Enfin, on nous assène souvent le « retour aux années 30 ». Pour Encel, rien n’est plus faux. Par exemple, la notion de précarité actuelle n’a rien à voir avec celle de cette décennie où la protection sociale était inexistante. De plus, la stabilité gouvernementale de la Vème République est à opposer à l’instabilité de la IIIème. Autre remarque intéressante : à la différence de l’avant-guerre, les extrêmes sont aujourd’hui très largement favorables à la forme républicaine du gouvernement. Aussi, les institutions ne sont pas menacées.
Un ouvrage utile pour décrypter l’actualité
Encel fonctionne souvent par contre-exemple, en donnant souvent l’impression de raisonner par l’absurde plutôt que par l’argumentation. De plus, l’auteur n’hésite pas à reconnaître les raisons qui expliquent les idées préconçues. Aussi, une technique fréquemment employée est celle du « oui, mais ». Cependant, il ne s’agit pas d’une thèse de doctorat mais bien d’un guide de lecture de l’actualité. Aussi, l’auteur insiste plus sur les éléments qui permettent de mieux comprendre le monde contemporain et ne pas tomber dans les propos de comptoir, plutôt que d’entrer dans le détail de chacune des idées reçues évoquées. Après tout, il y aurait matière à éditer vingt-deux ouvrages sur ces vingt-deux questions.

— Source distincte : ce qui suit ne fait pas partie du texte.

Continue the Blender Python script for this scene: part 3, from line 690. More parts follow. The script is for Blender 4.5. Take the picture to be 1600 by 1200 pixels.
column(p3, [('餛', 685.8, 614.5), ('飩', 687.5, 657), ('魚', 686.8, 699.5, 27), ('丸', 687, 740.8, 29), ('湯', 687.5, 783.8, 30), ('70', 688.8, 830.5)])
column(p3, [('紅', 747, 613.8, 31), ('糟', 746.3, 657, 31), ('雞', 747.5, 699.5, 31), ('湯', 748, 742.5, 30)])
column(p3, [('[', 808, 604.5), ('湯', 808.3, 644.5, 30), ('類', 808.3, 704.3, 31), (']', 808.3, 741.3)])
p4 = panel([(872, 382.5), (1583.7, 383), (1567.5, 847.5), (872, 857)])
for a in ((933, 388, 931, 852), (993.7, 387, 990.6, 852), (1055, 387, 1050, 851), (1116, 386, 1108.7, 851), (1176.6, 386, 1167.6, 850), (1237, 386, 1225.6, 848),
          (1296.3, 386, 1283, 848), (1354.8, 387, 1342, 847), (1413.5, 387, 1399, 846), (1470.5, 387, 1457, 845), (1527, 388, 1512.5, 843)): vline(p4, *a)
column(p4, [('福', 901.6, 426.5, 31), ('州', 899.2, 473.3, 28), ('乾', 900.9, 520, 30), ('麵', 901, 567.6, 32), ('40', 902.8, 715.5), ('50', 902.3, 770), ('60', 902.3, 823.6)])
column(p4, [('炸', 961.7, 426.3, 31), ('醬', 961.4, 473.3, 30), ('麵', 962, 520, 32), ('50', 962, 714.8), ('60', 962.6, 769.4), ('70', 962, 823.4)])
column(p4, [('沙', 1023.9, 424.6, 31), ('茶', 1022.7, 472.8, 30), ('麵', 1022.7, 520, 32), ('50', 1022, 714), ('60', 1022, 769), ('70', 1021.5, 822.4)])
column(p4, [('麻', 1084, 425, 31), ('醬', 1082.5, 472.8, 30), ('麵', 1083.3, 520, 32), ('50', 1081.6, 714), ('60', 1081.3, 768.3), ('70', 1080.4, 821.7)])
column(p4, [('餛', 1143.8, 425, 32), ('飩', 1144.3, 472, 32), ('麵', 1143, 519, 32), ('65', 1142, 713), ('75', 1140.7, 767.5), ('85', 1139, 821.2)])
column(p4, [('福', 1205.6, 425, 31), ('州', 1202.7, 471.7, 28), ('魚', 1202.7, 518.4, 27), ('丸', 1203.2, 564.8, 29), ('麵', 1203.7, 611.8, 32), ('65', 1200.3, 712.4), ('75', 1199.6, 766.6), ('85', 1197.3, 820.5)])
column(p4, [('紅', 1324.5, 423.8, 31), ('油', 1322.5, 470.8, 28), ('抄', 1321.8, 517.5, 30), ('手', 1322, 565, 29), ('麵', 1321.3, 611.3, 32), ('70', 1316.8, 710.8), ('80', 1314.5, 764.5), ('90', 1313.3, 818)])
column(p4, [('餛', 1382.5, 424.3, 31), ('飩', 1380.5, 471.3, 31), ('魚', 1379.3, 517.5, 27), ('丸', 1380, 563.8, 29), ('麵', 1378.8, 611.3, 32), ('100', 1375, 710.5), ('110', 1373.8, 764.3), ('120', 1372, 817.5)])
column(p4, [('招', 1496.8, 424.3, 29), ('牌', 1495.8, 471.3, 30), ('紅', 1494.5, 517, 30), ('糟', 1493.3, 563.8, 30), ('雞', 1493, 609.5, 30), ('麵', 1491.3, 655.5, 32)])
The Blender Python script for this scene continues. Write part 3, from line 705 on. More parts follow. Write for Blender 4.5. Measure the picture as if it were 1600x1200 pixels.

Ces 160 pages permettent d’aborder des sujets complexes et récurrents à l’aune d’éléments d’explications. A mettre dans toutes les mains, notamment dans celles de ceux qui parlent trop vite.
Julien Barlan
Crédit Photo: Flickr: David Restivo
[1] Pour aller plus loin : l’auteur s’insurge sur la notion de « double génocide » rwandais: pour lui, ce sont avant tout les Hutus qui ont massacré les Tutsis. Parler de l’inverse serait une invention politique au sommet de l’Etat – François Mitterrand parlait « des génocides » – pour relativiser le soutien français au pouvoir hutu.